SHORT TASK: Repeat all of the material below exactly as written, images excluded.

DATA EXCERPT:
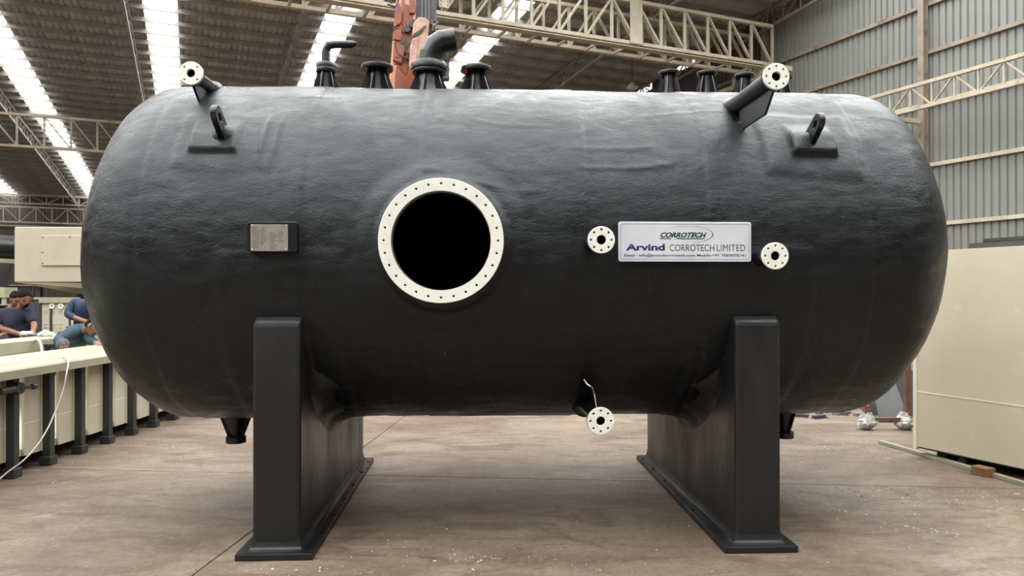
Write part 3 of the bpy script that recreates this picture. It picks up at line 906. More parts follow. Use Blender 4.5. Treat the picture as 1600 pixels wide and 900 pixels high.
for k_ in range(19):
    y = -.02 + (k_ - 6) * .475
    if y < Y0t + .05 or y > Y1t: continue
    for xx in (0, -1.79):
        b = MB(); b.box(-.075 + xx, .0 + xx, y - .035, y + .035, .05, .875)
        p_ = b.build('post', M_POST, tr, None, .004)
        MB().box(-.075 - .02 + xx, .018 + xx, y - .055, y + .055, 0, .085).build('foot', M_POST, p_, None, .012)
        if xx == 0:
            MB().box(-.072, -.071 + .001, y - .052, y - .036, .14, .87).build('edge_strip', M_SEAM, p_)
# clamp fitting on the first post
b = MB(); c0 = Vector((.03, -.05, .77))
b.lathe([(.0, -.02), (.05, -.02), (.055, 0), (.05, .03), (0, .03)], c0, (1, 0, 0), 16)
b.bar(c0 + Vector((.03, 0, 0)), c0 + Vector((.05, .12, .0)), .022); b.lathe([(0, -.02), (.024, -.02), (.026, 0.02), (0, .022)], c0 + Vector((.05, .13, .0)), (0, 1, 0), 12)
b.lathe([(0, 0), (.03, 0), (.03, .2), (0, .2)], c0 + Vector((0, -.02, 0)), (0, -1, 0), 12)
tag(b.build('clamp', M_POST, tr, 40), 'black clamp fitting under the rim at the nearest post')
# white pipe fittings on the far rim
TRM = Matrix.Translation(TRO) @ Matrix.Rotation(TRA, 4, 'Z')
t = thing('pipe_fitting', 'white pipe fittings lying on the far rim of the trough beside the worker in navy', 'pipe fitting', tuple(P(73, 526, 9.0)))
z_ = 0
MB().tube([(-.1, 0, .02), (-.02, 0, .06), (.06, .02, .03), (.12, .02, -.01)], .022, 10).build('elbow', M_WHITE, t, 50)
MB().tube([(-.12, .05, .0), (.1, .05, .0)], .03, 12).build('straight', M_WHITE, t, 50)
MB().tube([(.12, 0, .0), (.16, 0, .05), (.20, 0, .05), (.22, 0, 0)], .018, 10).build('black_bend', M_POST, t, 50)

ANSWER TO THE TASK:
Write part 3 of the bpy script that recreates this picture. It picks up at line 906. More parts follow. Use Blender 4.5. Treat the picture as 1600 pixels wide and 900 pixels high.
for k_ in range(19):
    y = -.02 + (k_ - 6) * .475
    if y < Y0t + .05 or y > Y1t: continue
    for xx in (0, -1.79):
        b = MB(); b.box(-.075 + xx, .0 + xx, y - .035, y + .035, .05, .875)
        p_ = b.build('post', M_POST, tr, None, .004)
        MB().box(-.075 - .02 + xx, .018 + xx, y - .055, y + .055, 0, .085).build('foot', M_POST, p_, None, .012)
        if xx == 0:
            MB().box(-.072, -.071 + .001, y - .052, y - .036, .14, .87).build('edge_strip', M_SEAM, p_)
# clamp fitting on the first post
b = MB(); c0 = Vector((.03, -.05, .77))
b.lathe([(.0, -.02), (.05, -.02), (.055, 0), (.05, .03), (0, .03)], c0, (1, 0, 0), 16)
b.bar(c0 + Vector((.03, 0, 0)), c0 + Vector((.05, .12, .0)), .022); b.lathe([(0, -.02), (.024, -.02), (.026, 0.02), (0, .022)], c0 + Vector((.05, .13, .0)), (0, 1, 0), 12)
b.lathe([(0, 0), (.03, 0), (.03, .2), (0, .2)], c0 + Vector((0, -.02, 0)), (0, -1, 0), 12)
tag(b.build('clamp', M_POST, tr, 40), 'black clamp fitting under the rim at the nearest post')
# white pipe fittings on the far rim
TRM = Matrix.Translation(TRO) @ Matrix.Rotation(TRA, 4, 'Z')
t = thing('pipe_fitting', 'white pipe fittings lying on the far rim of the trough beside the worker in navy', 'pipe fitting', tuple(P(73, 526, 9.0)))
z_ = 0
MB().tube([(-.1, 0, .02), (-.02, 0, .06), (.06, .02, .03), (.12, .02, -.01)], .022, 10).build('elbow', M_WHITE, t, 50)
MB().tube([(-.12, .05, .0), (.1, .05, .0)], .03, 12).build('straight', M_WHITE, t, 50)
MB().tube([(.12, 0, .0), (.16, 0, .05), (.20, 0, .05), (.22, 0, 0)], .018, 10).build('black_bend', M_POST, t, 50)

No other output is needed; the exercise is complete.